The focus in making a really efficient URFC is to develop a bifunctional catalyst. This catalyst should function in two ways, when it is in electrolyzer mode, it should facilitate the breakdown of water into hydrogen and oxygen and when it is in fuel cell mode, it should facilitate their recombination into water.

Distinguished university professors Roma B. and Raymond H. Wittcoff, working Vijay Ramani lab, has been able to find an excellent bifunctional catalyst for the oxygen electrode. This has been published in the journal proceedings of the National Academy of Sciences. Identification of a suitable catalyst for oxygen electrode is much more difficult than for hydrogen electrode, because of the sluggish kinetics of oxygen reduction and evolution.

The bifunctionality index for a catalyst is basically measuring its ability to facilitate both forward and reverse direction of a reaction. It should be as low as possible, zero ideally. The new catalyst is having the bifunctionality index to be as low as 0.56 volts, which is remarkably low if we compare the other catalysts reported till now. This catalyst, when used in the laboratory for a URFC device developed in the laboratory, enabled a round-trip efficiency (RTE) of 75%, which is basically the highest in this type of URFC.

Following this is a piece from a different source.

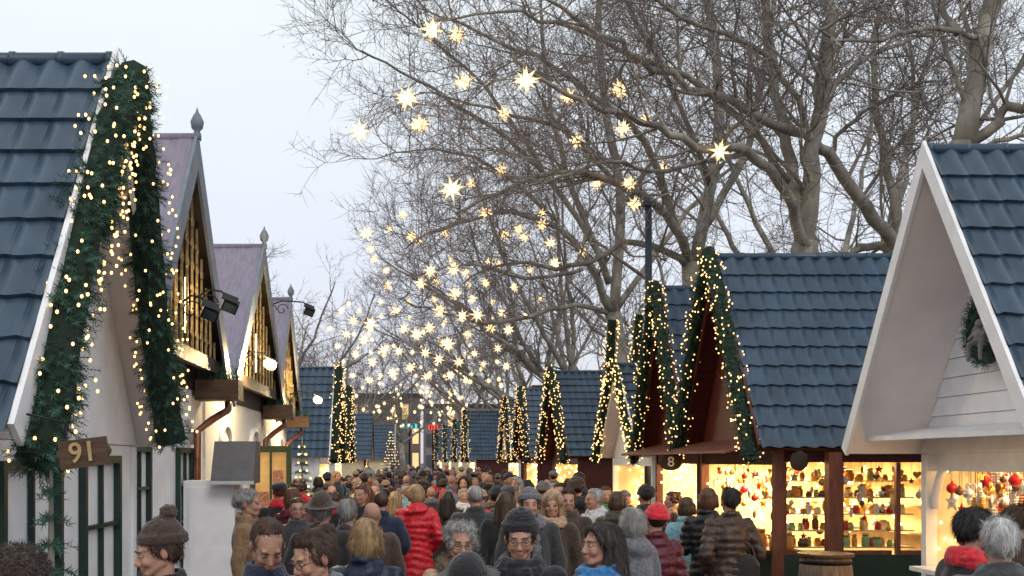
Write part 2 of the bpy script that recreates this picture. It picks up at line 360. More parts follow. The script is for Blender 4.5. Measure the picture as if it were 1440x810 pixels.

As the efficiency rate is quite high, this type of URFC is very well suited for applications such as drones, submersibles, space stations, space crafts, off grid energy storage etc.

This can bring a revolution in the fuel industry. The URFC has the potential to provide economical means for long-term, efficient, seasonal, energy storage and the obviously the on-demand conversion back to electrical energy. There were certain issues like physical corrosion, higher cost of polymer membrane, severe carbon corrosion and durability of the membrane in the unit cell regions, but experimental and intellectual awareness in the context of the URFC system development, new strategies has been suggested to develop novel structured and much advanced URFCs applications in near future.